When it came to the visual side of “Citizen Kane,” Welles built his own world with even more of a vengeance. He and art director Perry Ferguson worked up something like 116 sets, an enormous number, and almost all of them wonderfully detailed. Welles thought so much of Gregg Toland, the genius behind “Kane’s” famous deep-focus photography, which allowed the director to use all of the frame, from extreme close-up to deep background, that he put the cinematographer’s credit on the same title card with his own. Always an inventive cameraman, eager to experiment before and after his experience with Welles, here Toland also had the advantage of improvements in the camera as well as in negative and release-print film stock that were just becoming available.
Working with a crack crew that he knew how to motivate, Welles and his associates were up to any challenge the script demanded. To get parts of the “March of Time” newsreel footage to look appropriately aged, it was dragged across a concrete floor. To get Susan Foster Kane to sound like a failure as an opera star, composer Bernard Herrmann made an otherwise fine singer work above her range. When the scenes of Jed Leland as an old wheelchair-bound man had to be shot before the appropriate sets could be built, discreet rear projection was used to get the same effect. In fact, many of the film’s most celebrated deep-focus shots turn out to be special visual effects cooked up inside the camera.
It is the splendid paradox of “Citizen Kane,” however, that none of this insider stuff, intriguing though it may be, really matters at all. For one thing, film historians tell us that many of the techniques that characterize “Kane” visually, such things as deep-focus photography, long takes, sound montage and the placement of ceilings in the shot, were probably pioneered somewhere else, just as the flashback narrative technique was used first by Sturges.
What makes “Kane” distinctive, however, is the way everything was pulled together. What Welles and his team did was to define the state of film art, encapsulating the kind of excitement that medium and that medium alone can offer while simultaneously pointing toward what was still to come. And they did it with an energy that takes no prisoners, even today. If there was a hallway a character could walk down to make a shot more interesting, down it he or she would inevitably go. If there was a more and a less demanding way to shoot a scene, no one hesitated to do things the hard way. The result was a you-ain’t-seen-nothing-yet exuberance that is so overpowering, so quintessentially cinematic, that the frame can barely contain it.
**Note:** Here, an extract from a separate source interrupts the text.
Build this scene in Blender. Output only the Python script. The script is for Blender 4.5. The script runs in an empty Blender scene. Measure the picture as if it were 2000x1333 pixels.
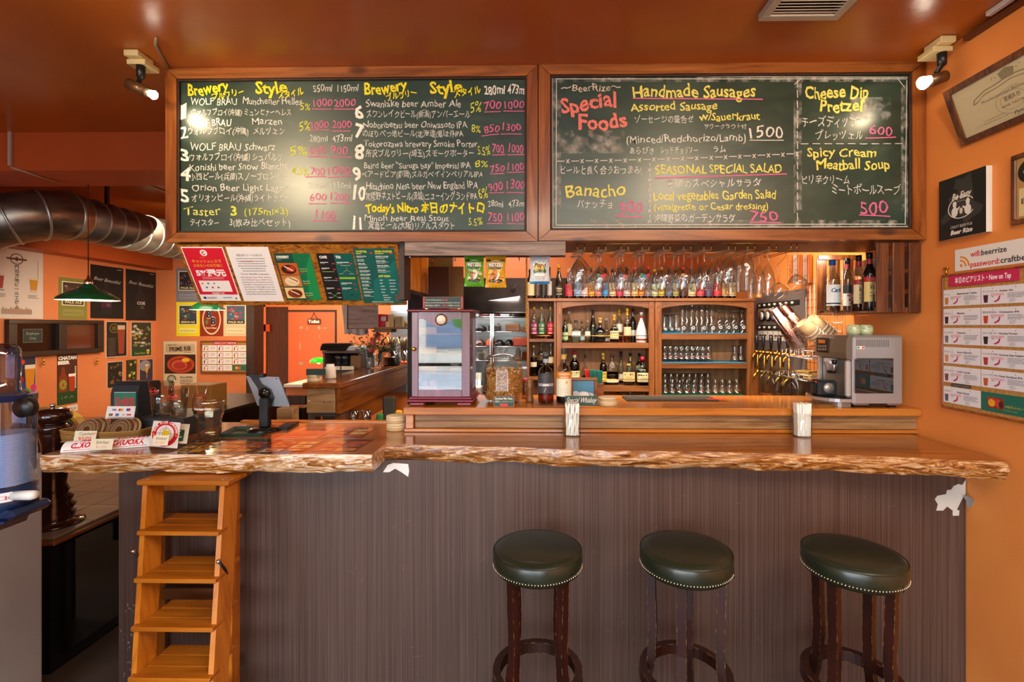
import bpy, math, random
from mathutils import Vector, Matrix
from math import sin, cos, pi, radians
rnd = random.Random(11)
scene = bpy.context.scene
C = scene.collection
# ------------------------------------------------------------------ camera
F, CX, CY, YAW, H = 940.0, 1025.0, 637.0, radians(.9), 1.67
cam = bpy.data.cameras.new('camera'); camo = bpy.data.objects.new('camera', cam); C.objects.link(camo)
cam.sensor_width = 36; cam.lens = F/2000*36
cam.shift_x = (1000-CX)/2000; cam.shift_y = (CY-666.5)/2000
cam.clip_start = .05
camo.location = (0, 0, H); camo.rotation_euler = (radians(90), 0, YAW)
scene.camera = camo
# ------------------------------------------------------------------ world and light
scene.view_settings.view_transform = 'Standard'; scene.view_settings.look = 'None'
scene.view_settings.gamma = 1; scene.view_settings.use_curve_mapping = False
scene.view_settings.exposure = 0.5
w = bpy.data.worlds.new('daylight'); scene.world = w; w.use_nodes = True
w.node_tree.nodes['Background'].inputs[0].default_value = (.82, .91, 1, 1)
w.node_tree.nodes['Background'].inputs[1].default_value = 12.0
cy = scene.cycles
cy.max_bounces = 10; cy.diffuse_bounces = 4; cy.glossy_bounces = 5; cy.transmission_bounces = 6
cy.transparent_max_bounces = 40; cy.caustics_reflective = False; cy.caustics_refractive = False
cy.sample_clamp_indirect = 4; cy.blur_glossy = .6

def lamp(name, kind, loc, energy, col=(1, 1, 1), size=.5, sy=None, aim=None, spot=None, rad=.03, blend=.5):
    l = bpy.data.lights.new(name, kind); l.energy = energy; l.color = col
    if kind == 'AREA':
        l.shape = 'RECTANGLE'; l.size = size; l.size_y = sy or size
    else:
        l.shadow_soft_size = rad
    if kind == 'SPOT':
        l.spot_size = radians(spot); l.spot_blend = blend
    o = bpy.data.objects.new(name, l); C.objects.link(o); o.location = loc
    if aim is not None:
        o.rotation_euler = (Vector(aim)-Vector(loc)).to_track_quat('-Z', 'Y').to_euler()
    return o
WARM = (1, .72, .42)
pw_ = lamp('shop_window_portal', 'AREA', (-1.5, -3.02, 1.5), 1, (1, 1, 1), 4.9, 2.4, (-1.5, 3, 1.5)); pw_.data.cycles.is_portal = True
lamp('bar_fill_light', 'AREA', (.5, 3.1, 2.9), 80, (1, .82, .62), 2.7, .3, (.6, 4.2, 1.2))  # unseen light added to brighten the back bar cabinets; no fixture
lamp('rack_fill_light', 'AREA', (.85, 2.87, 2.098), 16, (1, .86, .66), 2.0, .04, (.85, 4.25, 1.25))  # added for cabinet brightness and glass sparkle; no strip is known there
lamp('kitchen_fill_light', 'AREA', (-.35, 4.75, 2.7), 20, (1, .96, .88), 1.2, .3, (-.35, 5.2, 1.0))  # unseen fill put in for the kitchen, no tube is built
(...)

Ultimately, perhaps, the great joy of “Citizen Kane” lies in the sad fact that a story as complex and psychologically nuanced as the one Mankiewicz and Welles came up with almost never gets this kind of vivid, tour de force visual treatment, and special-effects-heavy films (which “Kane” clearly is) are just about never this intellectually provocative. You don’t need weighty tomes to appreciate “Citizen Kane”; you don’t have to nod with half-hearted sagacity and say, “Yes, I can see how it works.” Watching it leaves you absolutely no choice: You can’t focus your eyes on the screen without being caught up in exactly the same sweep of emotions viewers felt when it was premiered half a century ago. If ever a film projects absolutely all the excitement inherent in every aspect of this often frustrating medium, this is the one that does.